LAUSR

Polyphase-FFT (P-FFT) techniques allow for low power implementations of high performance multi-channel filter banks by utilizing computation sharing like a standard fast Fourier transform (FFT). Additionally, it enables a longer “effective window length” than is possible in a standard FFT. This characteristic breaks the trade-off between the main-lobe width and the side-lobe amplitudes in normal finite impulse response filters. Thus, P-FFT techniques have been employed for the channelization of wideband input signals in high speed digital communication receivers.
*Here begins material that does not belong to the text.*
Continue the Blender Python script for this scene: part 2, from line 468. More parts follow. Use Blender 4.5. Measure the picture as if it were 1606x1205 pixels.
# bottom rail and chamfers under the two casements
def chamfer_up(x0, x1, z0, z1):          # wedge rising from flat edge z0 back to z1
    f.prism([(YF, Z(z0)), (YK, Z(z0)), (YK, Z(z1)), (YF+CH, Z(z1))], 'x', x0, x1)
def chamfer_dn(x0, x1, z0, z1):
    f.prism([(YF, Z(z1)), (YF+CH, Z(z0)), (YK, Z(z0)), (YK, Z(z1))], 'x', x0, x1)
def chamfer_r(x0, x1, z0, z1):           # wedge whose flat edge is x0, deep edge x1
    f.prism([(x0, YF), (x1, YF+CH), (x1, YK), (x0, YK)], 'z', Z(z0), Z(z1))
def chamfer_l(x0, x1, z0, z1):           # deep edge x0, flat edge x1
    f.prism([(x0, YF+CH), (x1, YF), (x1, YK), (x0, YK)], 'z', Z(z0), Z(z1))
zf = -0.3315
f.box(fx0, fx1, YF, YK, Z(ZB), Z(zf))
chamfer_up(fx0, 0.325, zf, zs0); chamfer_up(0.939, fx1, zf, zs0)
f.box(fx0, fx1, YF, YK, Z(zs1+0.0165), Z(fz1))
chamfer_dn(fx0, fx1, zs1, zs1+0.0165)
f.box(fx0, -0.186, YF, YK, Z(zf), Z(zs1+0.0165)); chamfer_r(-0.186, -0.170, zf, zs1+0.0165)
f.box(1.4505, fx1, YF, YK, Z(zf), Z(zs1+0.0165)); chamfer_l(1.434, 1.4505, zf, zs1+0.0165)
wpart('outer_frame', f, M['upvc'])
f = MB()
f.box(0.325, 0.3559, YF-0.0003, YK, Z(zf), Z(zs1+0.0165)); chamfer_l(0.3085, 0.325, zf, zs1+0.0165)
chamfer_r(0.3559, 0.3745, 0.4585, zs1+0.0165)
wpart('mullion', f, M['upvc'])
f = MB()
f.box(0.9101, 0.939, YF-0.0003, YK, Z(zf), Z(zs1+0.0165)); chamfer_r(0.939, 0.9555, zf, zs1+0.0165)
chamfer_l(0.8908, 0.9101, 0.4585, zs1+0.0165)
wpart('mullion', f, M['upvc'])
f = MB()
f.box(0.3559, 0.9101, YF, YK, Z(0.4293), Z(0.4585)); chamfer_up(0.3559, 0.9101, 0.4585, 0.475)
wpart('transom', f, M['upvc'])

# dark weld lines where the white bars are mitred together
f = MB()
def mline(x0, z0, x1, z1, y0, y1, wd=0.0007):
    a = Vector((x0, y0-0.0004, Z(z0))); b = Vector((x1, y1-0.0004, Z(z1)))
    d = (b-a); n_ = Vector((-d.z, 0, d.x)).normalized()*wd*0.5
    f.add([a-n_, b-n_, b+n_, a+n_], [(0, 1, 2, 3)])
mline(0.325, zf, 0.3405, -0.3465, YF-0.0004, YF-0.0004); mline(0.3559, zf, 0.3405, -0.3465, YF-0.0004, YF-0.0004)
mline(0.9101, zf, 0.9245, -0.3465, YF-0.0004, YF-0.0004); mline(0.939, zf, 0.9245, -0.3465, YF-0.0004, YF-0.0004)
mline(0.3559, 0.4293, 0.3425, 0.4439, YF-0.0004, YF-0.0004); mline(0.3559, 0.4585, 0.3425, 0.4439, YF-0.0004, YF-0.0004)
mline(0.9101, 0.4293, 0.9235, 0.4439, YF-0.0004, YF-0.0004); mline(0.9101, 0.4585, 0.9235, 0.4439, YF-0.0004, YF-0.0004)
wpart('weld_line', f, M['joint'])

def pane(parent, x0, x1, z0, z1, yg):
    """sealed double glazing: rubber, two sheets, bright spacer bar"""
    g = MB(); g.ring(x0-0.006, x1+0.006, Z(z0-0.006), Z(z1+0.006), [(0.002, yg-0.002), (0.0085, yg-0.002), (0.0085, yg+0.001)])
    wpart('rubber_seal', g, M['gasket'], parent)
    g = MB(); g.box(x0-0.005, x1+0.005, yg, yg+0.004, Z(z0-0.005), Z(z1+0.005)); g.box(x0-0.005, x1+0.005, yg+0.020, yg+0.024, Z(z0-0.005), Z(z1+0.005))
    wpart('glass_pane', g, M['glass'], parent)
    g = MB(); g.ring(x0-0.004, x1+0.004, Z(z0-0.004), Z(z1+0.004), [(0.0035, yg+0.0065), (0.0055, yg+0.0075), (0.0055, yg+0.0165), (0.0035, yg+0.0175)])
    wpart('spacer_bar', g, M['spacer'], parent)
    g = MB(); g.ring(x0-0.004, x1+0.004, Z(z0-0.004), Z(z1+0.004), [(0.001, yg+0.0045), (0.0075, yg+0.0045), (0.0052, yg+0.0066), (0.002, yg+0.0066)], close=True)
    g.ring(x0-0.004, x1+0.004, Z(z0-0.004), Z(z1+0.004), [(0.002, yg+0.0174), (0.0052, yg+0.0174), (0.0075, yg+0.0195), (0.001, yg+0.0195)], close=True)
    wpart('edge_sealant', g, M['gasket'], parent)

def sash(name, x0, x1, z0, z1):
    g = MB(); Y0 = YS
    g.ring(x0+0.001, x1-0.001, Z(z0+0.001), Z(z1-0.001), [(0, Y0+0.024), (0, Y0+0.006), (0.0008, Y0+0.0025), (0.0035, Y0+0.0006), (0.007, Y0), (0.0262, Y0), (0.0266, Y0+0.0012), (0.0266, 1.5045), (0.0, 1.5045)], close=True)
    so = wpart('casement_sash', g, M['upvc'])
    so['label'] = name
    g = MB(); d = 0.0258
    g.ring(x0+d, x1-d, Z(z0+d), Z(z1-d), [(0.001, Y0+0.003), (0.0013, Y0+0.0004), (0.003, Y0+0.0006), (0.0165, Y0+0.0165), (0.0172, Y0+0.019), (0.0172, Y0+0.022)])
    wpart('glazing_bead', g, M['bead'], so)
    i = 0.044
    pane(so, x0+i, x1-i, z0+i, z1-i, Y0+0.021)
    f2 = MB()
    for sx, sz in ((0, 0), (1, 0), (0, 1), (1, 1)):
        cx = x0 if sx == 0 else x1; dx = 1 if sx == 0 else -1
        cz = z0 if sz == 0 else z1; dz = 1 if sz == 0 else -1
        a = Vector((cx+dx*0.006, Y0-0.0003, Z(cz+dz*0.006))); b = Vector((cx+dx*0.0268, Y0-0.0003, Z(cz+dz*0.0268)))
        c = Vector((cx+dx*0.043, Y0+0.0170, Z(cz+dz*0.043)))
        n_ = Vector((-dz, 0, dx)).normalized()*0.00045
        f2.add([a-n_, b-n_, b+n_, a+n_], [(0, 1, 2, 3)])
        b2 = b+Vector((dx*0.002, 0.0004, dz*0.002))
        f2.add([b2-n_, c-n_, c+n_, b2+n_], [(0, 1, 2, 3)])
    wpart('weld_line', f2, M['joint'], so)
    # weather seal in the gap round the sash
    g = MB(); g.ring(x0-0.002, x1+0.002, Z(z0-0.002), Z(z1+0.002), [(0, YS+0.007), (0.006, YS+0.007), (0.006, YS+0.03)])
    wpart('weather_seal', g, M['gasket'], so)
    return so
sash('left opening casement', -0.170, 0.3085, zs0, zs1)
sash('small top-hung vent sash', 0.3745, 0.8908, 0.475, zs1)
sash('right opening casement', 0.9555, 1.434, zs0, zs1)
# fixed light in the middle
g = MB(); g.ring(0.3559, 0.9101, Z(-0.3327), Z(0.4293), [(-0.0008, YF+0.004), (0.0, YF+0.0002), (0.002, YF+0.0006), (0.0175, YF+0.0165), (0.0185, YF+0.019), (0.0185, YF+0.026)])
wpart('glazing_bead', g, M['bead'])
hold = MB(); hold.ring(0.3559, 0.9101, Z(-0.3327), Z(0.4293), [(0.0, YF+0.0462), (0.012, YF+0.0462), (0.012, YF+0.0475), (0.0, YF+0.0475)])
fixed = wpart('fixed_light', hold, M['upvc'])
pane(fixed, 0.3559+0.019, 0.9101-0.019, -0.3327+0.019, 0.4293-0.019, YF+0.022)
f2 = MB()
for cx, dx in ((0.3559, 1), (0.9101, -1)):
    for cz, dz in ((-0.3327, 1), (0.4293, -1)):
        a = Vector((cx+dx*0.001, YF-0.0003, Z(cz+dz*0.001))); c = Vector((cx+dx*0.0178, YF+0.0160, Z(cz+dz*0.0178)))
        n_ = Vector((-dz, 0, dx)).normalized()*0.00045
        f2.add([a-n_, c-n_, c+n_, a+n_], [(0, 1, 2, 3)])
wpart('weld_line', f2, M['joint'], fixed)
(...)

In this paper, we present a prototype analog P-FFT based filter bank in discrete time that is used to channelize wideband input signals so as to reduce the speed and dynamic range requirement of the ADCs. The four-channel I/Q prototype is implemented using TSMC’s 65 nm GP technology. Based on passive switches, the design operates at high speed, consumes low power, and offers high linearity performance. The measured transfer function shows >38 dB side-lobe suppression at 1 GS/s operation. The average measured IIP3 is +25 dBm differential power and the total integrated output noise is 208 $\mu V_{\mathrm{ rms}}$ . The total power consumption for the P-FFT filter bank (eight-channels total) is 34.6 mW (34.6 pJ/conv).